### Instructions to follow
Quote every line as written. Omit pictures.

### Data extract
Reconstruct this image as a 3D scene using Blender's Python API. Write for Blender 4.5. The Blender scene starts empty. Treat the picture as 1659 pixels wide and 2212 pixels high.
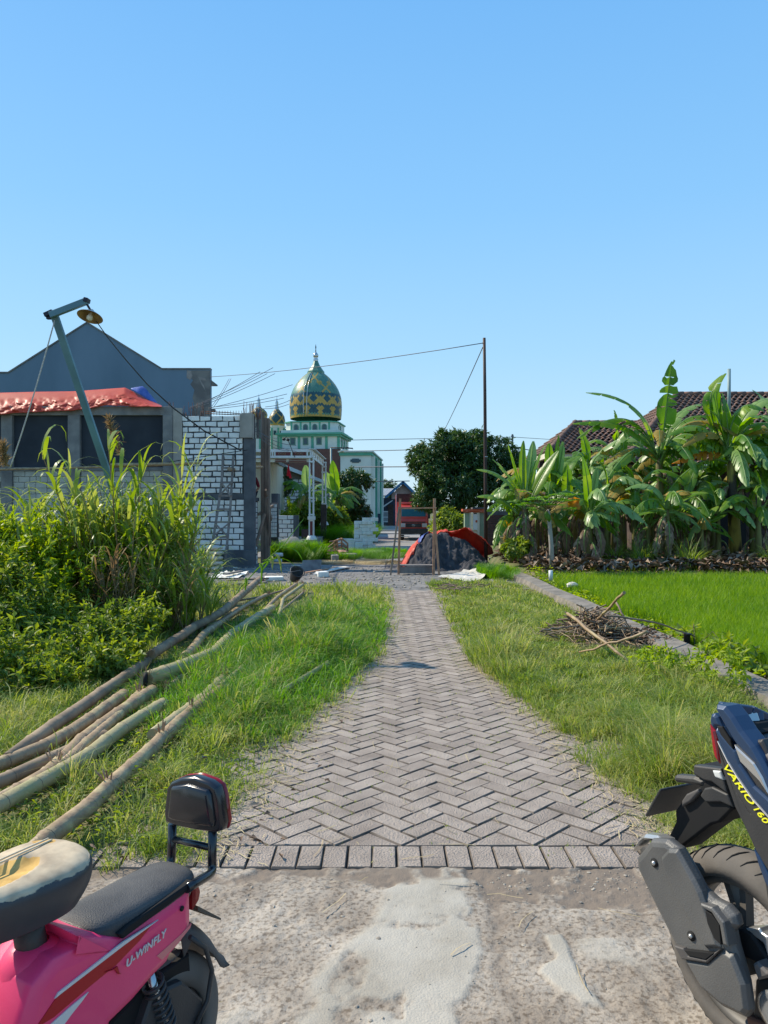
import bpy, math, random
import numpy as np
from mathutils import Vector, Matrix, noise as mnoise
R = math.radians
random.seed(7); RNG = np.random.default_rng(11)
sc = bpy.context.scene
col = sc.collection

# ------------------------------------------------------------------ camera, sky, sun, exposure
H = 1.5; F = 1661.0; U0 = 829.5; V0 = 1106.0
cam = bpy.data.objects.new('camera', bpy.data.cameras.new('camera')); col.objects.link(cam)
cam.location = (0, 0, H); cam.rotation_euler = (R(90), 0, 0)
cam.data.sensor_fit = 'HORIZONTAL'; cam.data.sensor_width = 36; cam.data.lens = 36.04
cam.data.clip_start = .05; cam.data.clip_end = 3000
sc.camera = cam
SUN = Vector((-.916, .402, 0)).normalized() * math.cos(R(42.6)); SUN.z = math.sin(R(42.6))
w = bpy.data.worlds.new('World'); sc.world = w; w.use_nodes = True
nt = w.node_tree
for n in list(nt.nodes): nt.nodes.remove(n)
sky = nt.nodes.new('ShaderNodeTexSky'); sky.sky_type = 'NISHITA'; sky.sun_disc = False
sky.sun_elevation = R(42.6); sky.sun_rotation = math.atan2(SUN.x, SUN.y)
sky.altitude = 0; sky.air_density = 1.25; sky.dust_density = .6; sky.ozone_density = 2.2
bg = nt.nodes.new('ShaderNodeBackground'); bg.inputs[1].default_value = .125
out = nt.nodes.new('ShaderNodeOutputWorld')
tcw = nt.nodes.new('ShaderNodeTexCoord'); sep = nt.nodes.new('ShaderNodeSeparateXYZ'); rmp = nt.nodes.new('ShaderNodeValToRGB')
nt.links.new(tcw.outputs['Generated'], sep.inputs[0]); nt.links.new(sep.outputs[2], rmp.inputs[0])
e = rmp.color_ramp.elements
for i_, (p_, c_) in enumerate([(0, (.60, .79, .90)), (.07, (.50, .75, .93)), (.20, (.36, .66, .95)), (.36, (.245, .56, .94)), (.56, (.165, .46, .89)), (1, (.07, .28, .68))]):
    q_ = e[i_] if i_ < 2 else e.new(p_)
    q_.position = p_; q_.color = (*c_, 1)
scl = nt.nodes.new('ShaderNodeVectorMath'); scl.operation = 'SCALE'; scl.inputs['Scale'].default_value = 7.2
nt.links.new(rmp.outputs[0], scl.inputs[0])
mxw = nt.nodes.new('ShaderNodeMix'); mxw.data_type = 'RGBA'; mxw.inputs[0].default_value = .88
nt.links.new(sky.outputs[0], mxw.inputs[6]); nt.links.new(scl.outputs[0], mxw.inputs[7])
nt.links.new(mxw.outputs[2], bg.inputs[0]); nt.links.new(bg.outputs[0], out.inputs[0])
sl = bpy.data.objects.new('sun', bpy.data.lights.new('sun', 'SUN')); col.objects.link(sl)
sl.data.energy = 5.0; sl.data.angle = R(.5); sl.data.color = (1, .90, .73)
sl.rotation_euler = SUN.to_track_quat('Z', 'Y').to_euler()
sc.view_settings.view_transform = 'Standard'; sc.view_settings.look = 'None'
sc.view_settings.exposure = .3; sc.view_settings.gamma = 1
sc.cycles.use_denoising = True
sc.cycles.max_bounces = 6; sc.cycles.transparent_max_bounces = 8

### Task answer
Reconstruct this image as a 3D scene using Blender's Python API. Write for Blender 4.5. The Blender scene starts empty. Treat the picture as 1659 pixels wide and 2212 pixels high.
import bpy, math, random
import numpy as np
from mathutils import Vector, Matrix, noise as mnoise
R = math.radians
random.seed(7); RNG = np.random.default_rng(11)
sc = bpy.context.scene
col = sc.collection

# ------------------------------------------------------------------ camera, sky, sun, exposure
H = 1.5; F = 1661.0; U0 = 829.5; V0 = 1106.0
cam = bpy.data.objects.new('camera', bpy.data.cameras.new('camera')); col.objects.link(cam)
cam.location = (0, 0, H); cam.rotation_euler = (R(90), 0, 0)
cam.data.sensor_fit = 'HORIZONTAL'; cam.data.sensor_width = 36; cam.data.lens = 36.04
cam.data.clip_start = .05; cam.data.clip_end = 3000
sc.camera = cam
SUN = Vector((-.916, .402, 0)).normalized() * math.cos(R(42.6)); SUN.z = math.sin(R(42.6))
w = bpy.data.worlds.new('World'); sc.world = w; w.use_nodes = True
nt = w.node_tree
for n in list(nt.nodes): nt.nodes.remove(n)
sky = nt.nodes.new('ShaderNodeTexSky'); sky.sky_type = 'NISHITA'; sky.sun_disc = False
sky.sun_elevation = R(42.6); sky.sun_rotation = math.atan2(SUN.x, SUN.y)
sky.altitude = 0; sky.air_density = 1.25; sky.dust_density = .6; sky.ozone_density = 2.2
bg = nt.nodes.new('ShaderNodeBackground'); bg.inputs[1].default_value = .125
out = nt.nodes.new('ShaderNodeOutputWorld')
tcw = nt.nodes.new('ShaderNodeTexCoord'); sep = nt.nodes.new('ShaderNodeSeparateXYZ'); rmp = nt.nodes.new('ShaderNodeValToRGB')
nt.links.new(tcw.outputs['Generated'], sep.inputs[0]); nt.links.new(sep.outputs[2], rmp.inputs[0])
e = rmp.color_ramp.elements
for i_, (p_, c_) in enumerate([(0, (.60, .79, .90)), (.07, (.50, .75, .93)), (.20, (.36, .66, .95)), (.36, (.245, .56, .94)), (.56, (.165, .46, .89)), (1, (.07, .28, .68))]):
    q_ = e[i_] if i_ < 2 else e.new(p_)
    q_.position = p_; q_.color = (*c_, 1)
scl = nt.nodes.new('ShaderNodeVectorMath'); scl.operation = 'SCALE'; scl.inputs['Scale'].default_value = 7.2
nt.links.new(rmp.outputs[0], scl.inputs[0])
mxw = nt.nodes.new('ShaderNodeMix'); mxw.data_type = 'RGBA'; mxw.inputs[0].default_value = .88
nt.links.new(sky.outputs[0], mxw.inputs[6]); nt.links.new(scl.outputs[0], mxw.inputs[7])
nt.links.new(mxw.outputs[2], bg.inputs[0]); nt.links.new(bg.outputs[0], out.inputs[0])
sl = bpy.data.objects.new('sun', bpy.data.lights.new('sun', 'SUN')); col.objects.link(sl)
sl.data.energy = 5.0; sl.data.angle = R(.5); sl.data.color = (1, .90, .73)
sl.rotation_euler = SUN.to_track_quat('Z', 'Y').to_euler()
sc.view_settings.view_transform = 'Standard'; sc.view_settings.look = 'None'
sc.view_settings.exposure = .3; sc.view_settings.gamma = 1
sc.cycles.use_denoising = True
sc.cycles.max_bounces = 6; sc.cycles.transparent_max_bounces = 8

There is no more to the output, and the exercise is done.